## Start

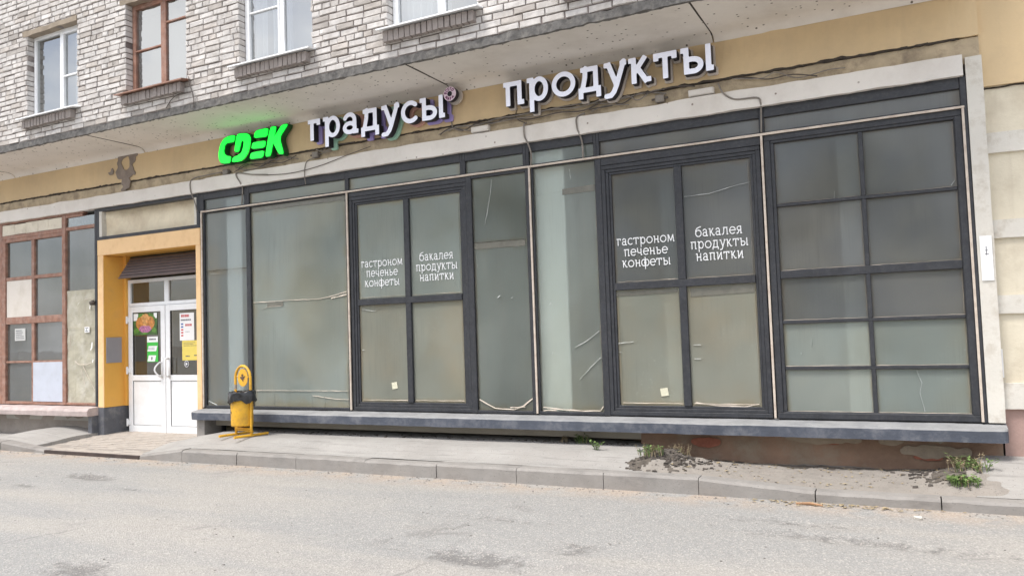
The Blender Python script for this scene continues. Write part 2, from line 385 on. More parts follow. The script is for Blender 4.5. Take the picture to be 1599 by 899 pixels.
# ------------------------------------------------------------------ stroke lettering (slab face, x-height = 1)
def E(cx, cy, rx, ry, a0, a1, n=20):
    return [(cx+rx*math.cos(R(a0+(a1-a0)*i/n)), cy+ry*math.sin(R(a0+(a1-a0)*i/n))) for i in range(n+1)]
def glyphs(w):
    h = w/2; t = 1-h; S = lambda *p: ('s', [(p[i], p[i+1]) for i in range(0, len(p), 2)])
    A = lambda pts: ('a', pts)
    G = {
     'г': ([S(.22, 0, .22, 1), S(0, t, .68, t), S(.68-h, 1, .68-h, .7)], .74),
     'р': ([S(.2, -.4, .2, 1), S(0, t, .2, t), A(E(.53, .5, .37-h+.02, .5-h, 0, 360, 40))], .98),
     'а': ([A(E(.36, .64, .26, .36-h, 155, 0)), S(.62, .66, .62, 0), S(.62, h, .82, h), A(E(.36, .3, .27, .3-h, 0, 360, 36))], .86),
     'д': ([S(.1, t, .8, t), A([(.3, .95), (.28, .6), (.2, .25), (.14, h)]), S(.72, h, .72, 1), S(0, h, .92, h), S(h, w, h, -.24), S(.92-h, w, .92-h, -.24)], .98),
     'у': ([S(.14, 1, .46, .1), S(-.02, t, .26, t), S(.62, t, .88, t), A([(.77, .96), (.46, .06), (.36, -.16), (.24, -.29), (.06, -.3)])], .86),
     'с': ([A(E(.46, .5, .46-h, .5-h, 48, 312, 30))], .82),
     'ы': ([S(.2, 0, .2, 1), S(0, t, .2, t), A([(.2, .62-h+.02), (.46, .62-h+.02)]+E(.46, .31, .26, .31-h+.01, 85, -85, 16)+[(.2, h)]), S(1.0, 0, 1.0, 1), S(1.0, h, 1.18, h)], 1.2),
     'п': ([S(.2, 0, .2, 1), S(0, t, .82, t), S(.72, 0, .72, 1), S(.72, h, .92, h)], .96),
     'о': ([A(E(.5, .5, .5-h, .5-h, 0, 360, 44))], 1.02),
     'к': ([S(.2, 0, .2, 1), S(0, t, .2, t), S(.22, .42, .66, 1), S(.36, .56, .70, 0), S(.64, h, .86, h)], .86),
     'т': ([S(.44, 0, .44, 1), S(0, t, .88, t), S(h, 1, h, .7), S(.88-h, 1, .88-h, .7)], .92),
     'н': ([S(.2, 0, .2, 1), S(0, t, .2, t), S(.2, .5, .72, .5), S(.72, 0, .72, 1), S(.72, h, .9, h)], .94),
     'м': ([S(.12, 0, .22, 1), S(.02, t, .22, t), S(.2, 1, .56, .12), S(.56, .12, .9, 1), S(.9, 1, .98, 0), S(.96, h, 1.12, h)], 1.14),
     'е': ([A([(.1, .52), (.84, .52)]), A(E(.48, .5, .48-h, .5-h, 0, 312, 32))], .92),
     'ч': ([A([(.14, 1), (.14, .62)]+E(.4, .62, .26, .26, 180, 270, 8)+[(.68, .36)]), S(.68, 0, .68, 1), S(.68, h, .86, h)], .9),
     'ь': ([S(.2, 0, .2, 1), S(0, t, .2, t), A([(.2, .62-h), (.46, .62-h)]+E(.46, .31, .26, .31-h, 85, -85, 16)+[(.2, h)])], .82),
     'ф': ([S(.62, -.38, .62, 1.3), A(E(.38, .5, .34, .5-h, 0, 360, 30)), A(E(.86, .5, .34, .5-h, 0, 360, 30))], 1.26),
     'б': ([A(E(.48, .46, .48-h, .46-h+.02, 0, 360, 36)), A([(h, .46), (.1, .9), (.3, 1.14), (.82, 1.3)])], .98),
     'л': ([S(.2, t, .84, t), A([(.32, .95), (.28, .4), (.2, .12), (.04, .06)]), S(.76, 0, .76, 1), S(.76, h, .94, h)], .98),
     'я': ([S(.66, 0, .66, 1), A([(.66, t), (.4, t)]+E(.38, .7, .24, .3-h, 90, 270, 12)+[(.66, .4+h)]), S(.42, .42, .16, 0), S(.02, h, .2, h), S(.66, h, .84, h)], .86),
     'и': ([S(.2, 0, .2, 1), S(0, t, .2, t), S(.2, .06, .72, .94), S(.72, 0, .72, 1), S(.72, h, .9, h)], .94),
     'В': ([S(.1, 0, .1, 1.3), A([(.1, 1.22), (.5, 1.18), (.55, .95), (.45, .7), (.1, .68)]), A([(.45, .68), (.64, .5), (.62, .2), (.48, .08), (.1, .08)])], .8),
     'С': ([A(E(.46, .65, .4, .58, 48, 312, 24))], .82), 'Е': ([S(.1, 0, .1, 1.3), S(.1, 1.22, .6, 1.22), S(.1, .65, .55, .65), S(.1, .08, .6, .08)], .72),
     'Г': ([S(.1, 0, .1, 1.3), S(.1, 1.22, .6, 1.22)], .66), 'О': ([A(E(.48, .65, .42, .58, 0, 360, 28))], 1.0),
     'М': ([S(.1, 0, .1, 1.3), S(.1, 1.3, .5, .4), S(.5, .4, .9, 1.3), S(.9, 0, .9, 1.3)], 1.02),
     'И': ([S(.1, 0, .1, 1.3), S(.1, .1, .7, 1.2), S(.7, 0, .7, 1.3)], .82), 'Р': ([S(.1, 0, .1, 1.3), A([(.1, 1.22), (.5, 1.18), (.62, .9), (.5, .62), (.1, .6)])], .74),
     'А': ([S(.0, 0, .4, 1.3), S(.4, 1.3, .8, 0), S(.15, .42, .65, .42)], .84),
    }
    return G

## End

* Written instruction
Without the pictures, repeat the listing above exactly.

* Solved exercise
The Blender Python script for this scene continues. Write part 2, from line 385 on. More parts follow. The script is for Blender 4.5. Take the picture to be 1599 by 899 pixels.
# ------------------------------------------------------------------ stroke lettering (slab face, x-height = 1)
def E(cx, cy, rx, ry, a0, a1, n=20):
    return [(cx+rx*math.cos(R(a0+(a1-a0)*i/n)), cy+ry*math.sin(R(a0+(a1-a0)*i/n))) for i in range(n+1)]
def glyphs(w):
    h = w/2; t = 1-h; S = lambda *p: ('s', [(p[i], p[i+1]) for i in range(0, len(p), 2)])
    A = lambda pts: ('a', pts)
    G = {
     'г': ([S(.22, 0, .22, 1), S(0, t, .68, t), S(.68-h, 1, .68-h, .7)], .74),
     'р': ([S(.2, -.4, .2, 1), S(0, t, .2, t), A(E(.53, .5, .37-h+.02, .5-h, 0, 360, 40))], .98),
     'а': ([A(E(.36, .64, .26, .36-h, 155, 0)), S(.62, .66, .62, 0), S(.62, h, .82, h), A(E(.36, .3, .27, .3-h, 0, 360, 36))], .86),
     'д': ([S(.1, t, .8, t), A([(.3, .95), (.28, .6), (.2, .25), (.14, h)]), S(.72, h, .72, 1), S(0, h, .92, h), S(h, w, h, -.24), S(.92-h, w, .92-h, -.24)], .98),
     'у': ([S(.14, 1, .46, .1), S(-.02, t, .26, t), S(.62, t, .88, t), A([(.77, .96), (.46, .06), (.36, -.16), (.24, -.29), (.06, -.3)])], .86),
     'с': ([A(E(.46, .5, .46-h, .5-h, 48, 312, 30))], .82),
     'ы': ([S(.2, 0, .2, 1), S(0, t, .2, t), A([(.2, .62-h+.02), (.46, .62-h+.02)]+E(.46, .31, .26, .31-h+.01, 85, -85, 16)+[(.2, h)]), S(1.0, 0, 1.0, 1), S(1.0, h, 1.18, h)], 1.2),
     'п': ([S(.2, 0, .2, 1), S(0, t, .82, t), S(.72, 0, .72, 1), S(.72, h, .92, h)], .96),
     'о': ([A(E(.5, .5, .5-h, .5-h, 0, 360, 44))], 1.02),
     'к': ([S(.2, 0, .2, 1), S(0, t, .2, t), S(.22, .42, .66, 1), S(.36, .56, .70, 0), S(.64, h, .86, h)], .86),
     'т': ([S(.44, 0, .44, 1), S(0, t, .88, t), S(h, 1, h, .7), S(.88-h, 1, .88-h, .7)], .92),
     'н': ([S(.2, 0, .2, 1), S(0, t, .2, t), S(.2, .5, .72, .5), S(.72, 0, .72, 1), S(.72, h, .9, h)], .94),
     'м': ([S(.12, 0, .22, 1), S(.02, t, .22, t), S(.2, 1, .56, .12), S(.56, .12, .9, 1), S(.9, 1, .98, 0), S(.96, h, 1.12, h)], 1.14),
     'е': ([A([(.1, .52), (.84, .52)]), A(E(.48, .5, .48-h, .5-h, 0, 312, 32))], .92),
     'ч': ([A([(.14, 1), (.14, .62)]+E(.4, .62, .26, .26, 180, 270, 8)+[(.68, .36)]), S(.68, 0, .68, 1), S(.68, h, .86, h)], .9),
     'ь': ([S(.2, 0, .2, 1), S(0, t, .2, t), A([(.2, .62-h), (.46, .62-h)]+E(.46, .31, .26, .31-h, 85, -85, 16)+[(.2, h)])], .82),
     'ф': ([S(.62, -.38, .62, 1.3), A(E(.38, .5, .34, .5-h, 0, 360, 30)), A(E(.86, .5, .34, .5-h, 0, 360, 30))], 1.26),
     'б': ([A(E(.48, .46, .48-h, .46-h+.02, 0, 360, 36)), A([(h, .46), (.1, .9), (.3, 1.14), (.82, 1.3)])], .98),
     'л': ([S(.2, t, .84, t), A([(.32, .95), (.28, .4), (.2, .12), (.04, .06)]), S(.76, 0, .76, 1), S(.76, h, .94, h)], .98),
     'я': ([S(.66, 0, .66, 1), A([(.66, t), (.4, t)]+E(.38, .7, .24, .3-h, 90, 270, 12)+[(.66, .4+h)]), S(.42, .42, .16, 0), S(.02, h, .2, h), S(.66, h, .84, h)], .86),
     'и': ([S(.2, 0, .2, 1), S(0, t, .2, t), S(.2, .06, .72, .94), S(.72, 0, .72, 1), S(.72, h, .9, h)], .94),
     'В': ([S(.1, 0, .1, 1.3), A([(.1, 1.22), (.5, 1.18), (.55, .95), (.45, .7), (.1, .68)]), A([(.45, .68), (.64, .5), (.62, .2), (.48, .08), (.1, .08)])], .8),
     'С': ([A(E(.46, .65, .4, .58, 48, 312, 24))], .82), 'Е': ([S(.1, 0, .1, 1.3), S(.1, 1.22, .6, 1.22), S(.1, .65, .55, .65), S(.1, .08, .6, .08)], .72),
     'Г': ([S(.1, 0, .1, 1.3), S(.1, 1.22, .6, 1.22)], .66), 'О': ([A(E(.48, .65, .42, .58, 0, 360, 28))], 1.0),
     'М': ([S(.1, 0, .1, 1.3), S(.1, 1.3, .5, .4), S(.5, .4, .9, 1.3), S(.9, 0, .9, 1.3)], 1.02),
     'И': ([S(.1, 0, .1, 1.3), S(.1, .1, .7, 1.2), S(.7, 0, .7, 1.3)], .82), 'Р': ([S(.1, 0, .1, 1.3), A([(.1, 1.22), (.5, 1.18), (.62, .9), (.5, .62), (.1, .6)])], .74),
     'А': ([S(.0, 0, .4, 1.3), S(.4, 1.3, .8, 0), S(.15, .42, .65, .42)], .84),
    }
    return G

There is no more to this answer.